Exercise details: Your answer should be a single number: the count of lines containing "scene".

++++++

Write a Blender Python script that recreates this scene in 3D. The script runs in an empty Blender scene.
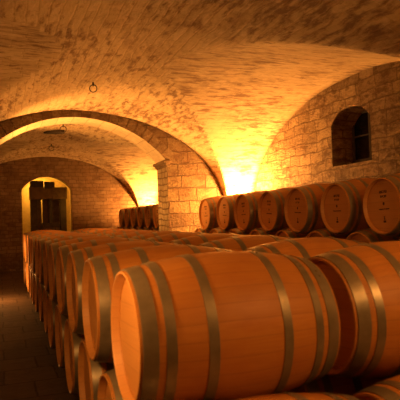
import bpy, bmesh, math, random
from mathutils import Vector, Matrix
random.seed(7)
S = bpy.context.scene
COL = S.collection
PI = math.pi

# ------------------------------------------------------------------ helpers
def link(name, me, parent=None):
    o = bpy.data.objects.new(name, me)
    COL.objects.link(o)
    if parent is not None:
        o.parent = parent
    return o

def finish(name, bm, mat, parent=None, smooth=None):
    me = bpy.data.meshes.new(name)
    bmesh.ops.recalc_face_normals(bm, faces=bm.faces)
    bm.to_mesh(me); bm.free()
    if mat is not None:
        me.materials.append(mat)
    if smooth is not None:
        me.polygons.foreach_set('use_smooth', [True] * len(me.polygons))
        me.set_sharp_from_angle(angle=math.radians(smooth))
    return link(name, me, parent)

def tag(o, label=None, cat=None, group=None, kind=None):
    if label: o['label'] = label
    if cat: o['category'] = cat
    if group: o['group'] = group
    if kind: o['kind'] = kind
    return o

def empty(name, loc=(0, 0, 0), rot=(0, 0, 0)):
    o = bpy.data.objects.new(name, None)
    o.empty_display_size = 0.1
    COL.objects.link(o)
    o.location = loc; o.rotation_euler = rot
    return o

def copy_tree(o, parent=None, children=None):
    c = o.copy(); COL.objects.link(c)
    if parent is not None: c.parent = parent
    for ch in (list(o.children) if children is None else children):
        copy_tree(ch, c)
    return c

def box(bm, x0, x1, y0, y1, z0, z1, bevel=0.0, M=None):
    vs = [bm.verts.new((x, y, z)) for x in (x0, x1) for y in (y0, y1) for z in (z0, z1)]
    q = [(0, 1, 3, 2), (4, 6, 7, 5), (0, 4, 5, 1), (2, 3, 7, 6), (0, 2, 6, 4), (1, 5, 7, 3)]
    fs = [bm.faces.new([vs[i] for i in f]) for f in q]
    if M is not None:
        for v in vs: v.co = M @ v.co
    if bevel > 0:
        es = list({e for f in fs for e in f.edges})
        bmesh.ops.bevel(bm, geom=es, offset=bevel, segments=2, affect='EDGES', profile=0.5)

def cyl(bm, p, q, r0, r1=None, n=16, caps=True):
    if r1 is None: r1 = r0
    p = Vector(p); q = Vector(q); d = (q - p).normalized()
    a = d.orthogonal().normalized(); b = d.cross(a)
    A = [bm.verts.new(p + (a * math.cos(2*PI*i/n) + b * math.sin(2*PI*i/n)) * r0) for i in range(n)]
    B = [bm.verts.new(q + (a * math.cos(2*PI*i/n) + b * math.sin(2*PI*i/n)) * r1) for i in range(n)]
    for i in range(n):
        bm.faces.new((A[i], A[(i+1) % n], B[(i+1) % n], B[i]))
    if caps:
        bm.faces.new(A[::-1]); bm.faces.new(B)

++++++

The result: 2